What the task asks
Within the data that follows, set down exactly the lines from the one containing "Write the bpy" through the one containing "C = sc.collection", both ends included.

** Start of Task input **

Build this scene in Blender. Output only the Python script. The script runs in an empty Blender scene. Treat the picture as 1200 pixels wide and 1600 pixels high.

** End of Task input **
** Start of Task input **

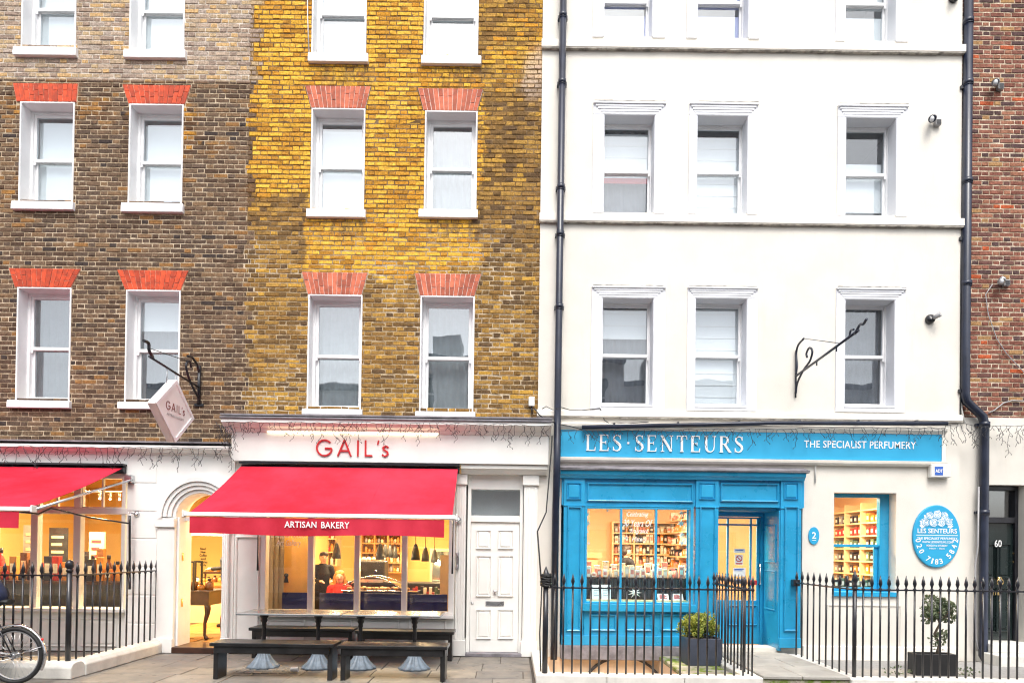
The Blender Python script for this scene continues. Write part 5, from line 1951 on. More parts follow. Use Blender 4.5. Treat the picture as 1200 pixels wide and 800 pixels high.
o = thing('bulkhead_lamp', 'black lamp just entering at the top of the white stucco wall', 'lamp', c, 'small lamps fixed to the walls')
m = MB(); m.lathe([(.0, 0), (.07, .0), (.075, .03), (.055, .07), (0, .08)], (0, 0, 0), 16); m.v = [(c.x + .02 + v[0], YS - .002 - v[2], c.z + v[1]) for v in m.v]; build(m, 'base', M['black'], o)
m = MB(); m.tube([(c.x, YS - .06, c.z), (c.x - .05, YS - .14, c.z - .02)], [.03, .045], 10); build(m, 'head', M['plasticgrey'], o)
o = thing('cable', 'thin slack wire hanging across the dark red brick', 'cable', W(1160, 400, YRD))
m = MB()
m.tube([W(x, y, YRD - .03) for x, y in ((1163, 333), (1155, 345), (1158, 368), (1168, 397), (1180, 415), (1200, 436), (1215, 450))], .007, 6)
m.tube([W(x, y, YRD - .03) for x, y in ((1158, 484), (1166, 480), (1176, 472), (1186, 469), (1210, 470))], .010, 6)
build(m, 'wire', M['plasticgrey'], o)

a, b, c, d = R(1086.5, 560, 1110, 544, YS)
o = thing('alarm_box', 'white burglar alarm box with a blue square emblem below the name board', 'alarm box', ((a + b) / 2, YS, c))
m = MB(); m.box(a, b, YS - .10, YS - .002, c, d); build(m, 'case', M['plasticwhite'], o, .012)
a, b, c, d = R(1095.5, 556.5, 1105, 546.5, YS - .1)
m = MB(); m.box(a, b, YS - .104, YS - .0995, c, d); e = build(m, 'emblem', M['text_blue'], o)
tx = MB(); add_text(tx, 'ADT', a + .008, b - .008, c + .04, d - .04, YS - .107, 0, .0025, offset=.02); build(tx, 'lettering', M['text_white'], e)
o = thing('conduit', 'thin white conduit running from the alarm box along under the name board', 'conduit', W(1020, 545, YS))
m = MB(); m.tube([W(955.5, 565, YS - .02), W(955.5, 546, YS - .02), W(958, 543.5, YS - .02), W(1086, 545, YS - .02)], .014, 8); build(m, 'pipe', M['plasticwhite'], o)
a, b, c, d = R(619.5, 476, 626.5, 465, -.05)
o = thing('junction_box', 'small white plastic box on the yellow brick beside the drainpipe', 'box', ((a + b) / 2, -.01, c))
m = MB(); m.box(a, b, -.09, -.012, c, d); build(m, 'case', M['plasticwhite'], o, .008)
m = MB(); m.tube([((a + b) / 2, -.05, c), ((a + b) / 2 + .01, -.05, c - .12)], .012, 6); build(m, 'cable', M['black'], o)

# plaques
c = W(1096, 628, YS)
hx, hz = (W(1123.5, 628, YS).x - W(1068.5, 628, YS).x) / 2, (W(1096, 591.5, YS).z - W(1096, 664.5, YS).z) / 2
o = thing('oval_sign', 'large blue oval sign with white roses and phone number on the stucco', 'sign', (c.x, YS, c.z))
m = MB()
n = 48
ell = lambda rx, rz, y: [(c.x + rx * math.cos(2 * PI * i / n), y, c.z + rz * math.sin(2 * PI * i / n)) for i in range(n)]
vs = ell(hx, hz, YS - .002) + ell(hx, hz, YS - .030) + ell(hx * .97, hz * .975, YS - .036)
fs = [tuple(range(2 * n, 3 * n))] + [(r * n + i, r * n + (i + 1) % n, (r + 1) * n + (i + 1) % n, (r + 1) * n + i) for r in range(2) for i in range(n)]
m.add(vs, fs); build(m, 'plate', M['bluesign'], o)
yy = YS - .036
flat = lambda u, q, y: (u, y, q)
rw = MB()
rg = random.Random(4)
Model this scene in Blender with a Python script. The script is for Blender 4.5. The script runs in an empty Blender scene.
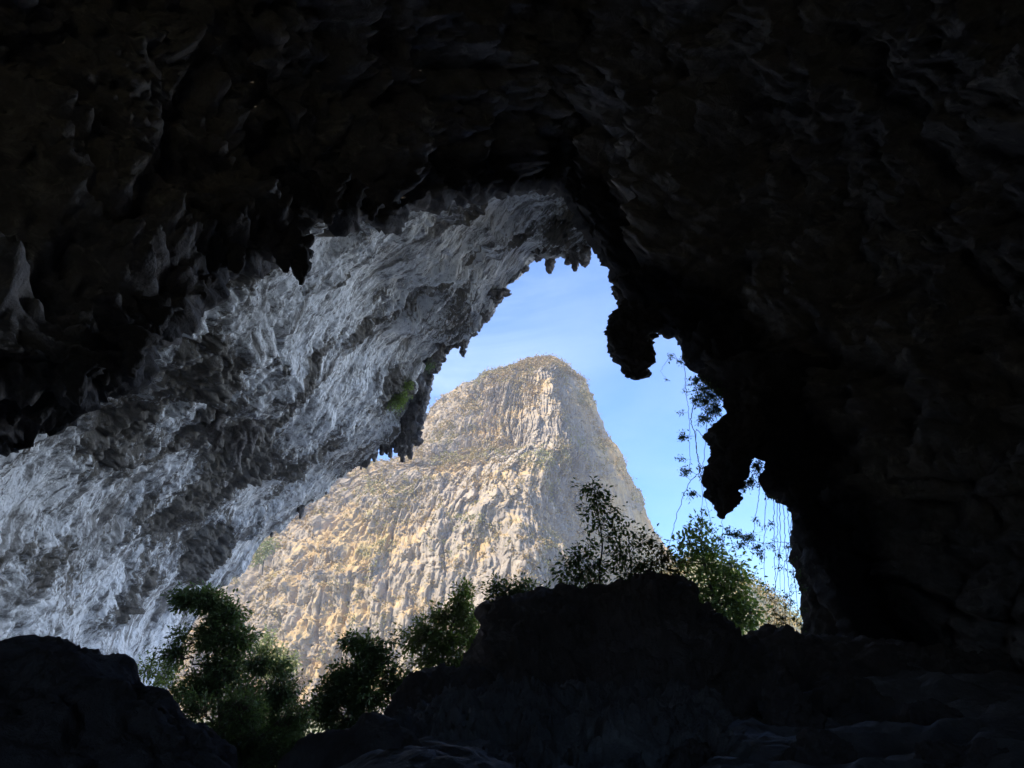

** End of Task input **
** Start of Task input **

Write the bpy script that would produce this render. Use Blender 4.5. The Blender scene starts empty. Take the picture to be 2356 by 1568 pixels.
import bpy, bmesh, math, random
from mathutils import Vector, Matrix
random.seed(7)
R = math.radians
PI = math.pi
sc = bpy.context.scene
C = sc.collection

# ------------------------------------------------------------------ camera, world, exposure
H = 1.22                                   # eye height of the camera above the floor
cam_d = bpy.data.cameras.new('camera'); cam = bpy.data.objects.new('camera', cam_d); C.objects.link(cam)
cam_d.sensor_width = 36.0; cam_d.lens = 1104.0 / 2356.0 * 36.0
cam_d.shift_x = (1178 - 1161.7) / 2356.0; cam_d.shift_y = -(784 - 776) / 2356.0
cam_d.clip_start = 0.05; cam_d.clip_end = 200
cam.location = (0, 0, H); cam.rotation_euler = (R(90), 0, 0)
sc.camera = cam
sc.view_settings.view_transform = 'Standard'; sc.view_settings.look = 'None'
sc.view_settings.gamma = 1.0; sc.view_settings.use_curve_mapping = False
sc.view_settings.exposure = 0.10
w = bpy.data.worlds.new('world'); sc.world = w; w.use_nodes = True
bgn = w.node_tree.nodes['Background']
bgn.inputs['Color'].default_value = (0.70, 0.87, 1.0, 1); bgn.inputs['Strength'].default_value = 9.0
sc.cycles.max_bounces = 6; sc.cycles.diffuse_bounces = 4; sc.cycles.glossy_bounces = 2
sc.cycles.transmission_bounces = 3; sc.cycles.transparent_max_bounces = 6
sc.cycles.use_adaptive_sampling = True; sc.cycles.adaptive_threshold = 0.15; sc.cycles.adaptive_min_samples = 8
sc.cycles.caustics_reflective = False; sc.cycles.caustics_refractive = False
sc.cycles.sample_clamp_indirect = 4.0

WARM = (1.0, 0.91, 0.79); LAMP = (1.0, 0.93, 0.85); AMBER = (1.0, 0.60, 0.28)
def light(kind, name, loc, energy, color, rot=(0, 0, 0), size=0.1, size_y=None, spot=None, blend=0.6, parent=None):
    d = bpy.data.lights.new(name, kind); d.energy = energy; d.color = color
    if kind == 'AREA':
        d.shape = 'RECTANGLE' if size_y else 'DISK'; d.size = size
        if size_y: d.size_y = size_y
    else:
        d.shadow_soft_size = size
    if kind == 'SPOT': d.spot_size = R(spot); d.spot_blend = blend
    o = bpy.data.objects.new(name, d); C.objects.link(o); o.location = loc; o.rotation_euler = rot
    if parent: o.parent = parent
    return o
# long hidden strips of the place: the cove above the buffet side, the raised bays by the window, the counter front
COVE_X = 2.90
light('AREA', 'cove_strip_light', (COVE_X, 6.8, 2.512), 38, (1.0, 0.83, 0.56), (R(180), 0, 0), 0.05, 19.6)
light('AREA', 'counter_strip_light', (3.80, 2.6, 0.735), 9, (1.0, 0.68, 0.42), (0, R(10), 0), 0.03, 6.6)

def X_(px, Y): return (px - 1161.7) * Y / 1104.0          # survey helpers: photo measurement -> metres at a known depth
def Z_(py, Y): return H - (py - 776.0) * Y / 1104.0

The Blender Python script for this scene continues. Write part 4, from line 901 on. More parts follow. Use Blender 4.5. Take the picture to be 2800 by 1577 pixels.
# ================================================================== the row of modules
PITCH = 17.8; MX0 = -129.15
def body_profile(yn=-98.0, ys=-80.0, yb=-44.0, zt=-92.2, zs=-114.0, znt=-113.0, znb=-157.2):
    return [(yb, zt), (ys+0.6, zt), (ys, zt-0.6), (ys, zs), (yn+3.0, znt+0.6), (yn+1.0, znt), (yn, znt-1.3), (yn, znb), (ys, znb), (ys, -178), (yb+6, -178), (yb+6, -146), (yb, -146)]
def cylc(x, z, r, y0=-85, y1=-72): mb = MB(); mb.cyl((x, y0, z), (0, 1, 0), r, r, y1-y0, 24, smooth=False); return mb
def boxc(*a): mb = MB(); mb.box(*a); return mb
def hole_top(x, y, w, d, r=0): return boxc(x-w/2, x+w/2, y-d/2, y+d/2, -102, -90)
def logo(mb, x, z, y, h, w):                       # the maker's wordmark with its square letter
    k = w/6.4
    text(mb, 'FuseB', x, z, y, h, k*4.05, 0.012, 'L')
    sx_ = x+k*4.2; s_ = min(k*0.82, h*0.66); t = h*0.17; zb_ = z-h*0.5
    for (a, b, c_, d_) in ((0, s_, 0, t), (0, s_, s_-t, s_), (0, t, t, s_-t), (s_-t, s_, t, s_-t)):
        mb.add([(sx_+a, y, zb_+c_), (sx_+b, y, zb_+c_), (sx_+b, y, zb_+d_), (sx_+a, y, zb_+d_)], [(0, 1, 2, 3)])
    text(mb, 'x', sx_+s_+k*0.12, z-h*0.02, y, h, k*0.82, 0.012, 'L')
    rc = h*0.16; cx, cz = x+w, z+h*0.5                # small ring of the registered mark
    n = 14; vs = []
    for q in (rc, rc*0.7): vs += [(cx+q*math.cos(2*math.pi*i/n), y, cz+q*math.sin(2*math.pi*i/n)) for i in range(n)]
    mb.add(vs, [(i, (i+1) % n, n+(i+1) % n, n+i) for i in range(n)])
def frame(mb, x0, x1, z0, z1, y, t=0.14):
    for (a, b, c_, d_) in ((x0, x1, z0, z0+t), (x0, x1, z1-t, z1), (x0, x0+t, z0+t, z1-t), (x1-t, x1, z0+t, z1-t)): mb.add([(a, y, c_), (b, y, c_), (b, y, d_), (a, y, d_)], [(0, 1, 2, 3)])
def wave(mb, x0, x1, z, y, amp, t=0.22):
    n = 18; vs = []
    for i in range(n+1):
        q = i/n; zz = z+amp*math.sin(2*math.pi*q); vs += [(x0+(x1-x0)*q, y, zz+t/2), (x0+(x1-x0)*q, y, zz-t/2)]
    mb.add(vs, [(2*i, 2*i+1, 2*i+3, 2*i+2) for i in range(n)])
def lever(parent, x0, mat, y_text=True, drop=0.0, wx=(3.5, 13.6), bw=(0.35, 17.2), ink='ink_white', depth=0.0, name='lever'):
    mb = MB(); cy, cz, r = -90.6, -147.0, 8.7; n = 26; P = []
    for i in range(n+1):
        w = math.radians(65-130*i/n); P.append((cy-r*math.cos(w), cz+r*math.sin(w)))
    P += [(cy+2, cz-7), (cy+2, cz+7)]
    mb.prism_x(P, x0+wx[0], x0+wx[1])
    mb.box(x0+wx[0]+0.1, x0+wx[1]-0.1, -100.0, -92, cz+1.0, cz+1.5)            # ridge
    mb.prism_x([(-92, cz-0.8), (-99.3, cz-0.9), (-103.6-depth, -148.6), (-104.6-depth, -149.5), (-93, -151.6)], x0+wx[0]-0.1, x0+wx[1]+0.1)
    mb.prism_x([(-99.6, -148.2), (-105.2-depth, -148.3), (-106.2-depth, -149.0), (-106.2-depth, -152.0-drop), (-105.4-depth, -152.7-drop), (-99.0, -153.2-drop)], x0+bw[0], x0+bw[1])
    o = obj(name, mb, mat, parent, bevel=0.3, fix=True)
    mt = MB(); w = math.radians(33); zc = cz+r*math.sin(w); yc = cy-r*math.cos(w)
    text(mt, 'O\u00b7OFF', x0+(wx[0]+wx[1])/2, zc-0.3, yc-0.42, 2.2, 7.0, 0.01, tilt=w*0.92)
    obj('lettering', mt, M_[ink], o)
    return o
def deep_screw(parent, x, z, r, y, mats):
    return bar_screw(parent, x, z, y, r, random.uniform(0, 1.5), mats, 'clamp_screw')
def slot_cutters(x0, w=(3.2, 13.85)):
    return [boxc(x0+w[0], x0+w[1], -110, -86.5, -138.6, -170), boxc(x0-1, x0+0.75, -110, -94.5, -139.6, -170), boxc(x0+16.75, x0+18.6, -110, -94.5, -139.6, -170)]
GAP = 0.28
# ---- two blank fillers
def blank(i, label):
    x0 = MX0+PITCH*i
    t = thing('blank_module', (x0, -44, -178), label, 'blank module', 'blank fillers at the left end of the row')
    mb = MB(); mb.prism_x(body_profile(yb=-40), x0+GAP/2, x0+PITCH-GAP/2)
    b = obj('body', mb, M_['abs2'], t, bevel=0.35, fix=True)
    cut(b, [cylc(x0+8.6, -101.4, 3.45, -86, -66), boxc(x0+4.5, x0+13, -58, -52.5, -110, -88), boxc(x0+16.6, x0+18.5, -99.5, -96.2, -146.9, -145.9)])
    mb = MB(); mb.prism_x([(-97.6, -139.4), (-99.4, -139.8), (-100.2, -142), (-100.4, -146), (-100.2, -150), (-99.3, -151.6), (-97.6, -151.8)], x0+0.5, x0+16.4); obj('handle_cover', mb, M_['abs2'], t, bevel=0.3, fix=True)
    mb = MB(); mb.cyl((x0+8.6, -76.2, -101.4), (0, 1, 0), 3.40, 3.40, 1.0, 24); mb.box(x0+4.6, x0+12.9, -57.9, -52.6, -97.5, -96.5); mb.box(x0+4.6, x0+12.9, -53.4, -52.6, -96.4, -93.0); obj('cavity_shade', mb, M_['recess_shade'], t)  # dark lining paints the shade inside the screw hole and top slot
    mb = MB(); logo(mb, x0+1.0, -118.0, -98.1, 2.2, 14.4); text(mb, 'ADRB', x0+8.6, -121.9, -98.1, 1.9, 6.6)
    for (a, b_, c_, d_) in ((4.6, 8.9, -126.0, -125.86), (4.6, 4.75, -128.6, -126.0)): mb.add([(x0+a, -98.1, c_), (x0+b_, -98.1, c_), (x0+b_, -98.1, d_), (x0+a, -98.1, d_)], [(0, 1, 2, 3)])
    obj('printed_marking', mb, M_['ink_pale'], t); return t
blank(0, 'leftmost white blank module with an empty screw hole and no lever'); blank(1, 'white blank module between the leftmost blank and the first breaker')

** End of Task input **

Result for this task
Write the bpy script that would produce this render. Use Blender 4.5. The Blender scene starts empty. Take the picture to be 2356 by 1568 pixels.
import bpy, bmesh, math, random
from mathutils import Vector, Matrix
random.seed(7)
R = math.radians
PI = math.pi
sc = bpy.context.scene
C = sc.collection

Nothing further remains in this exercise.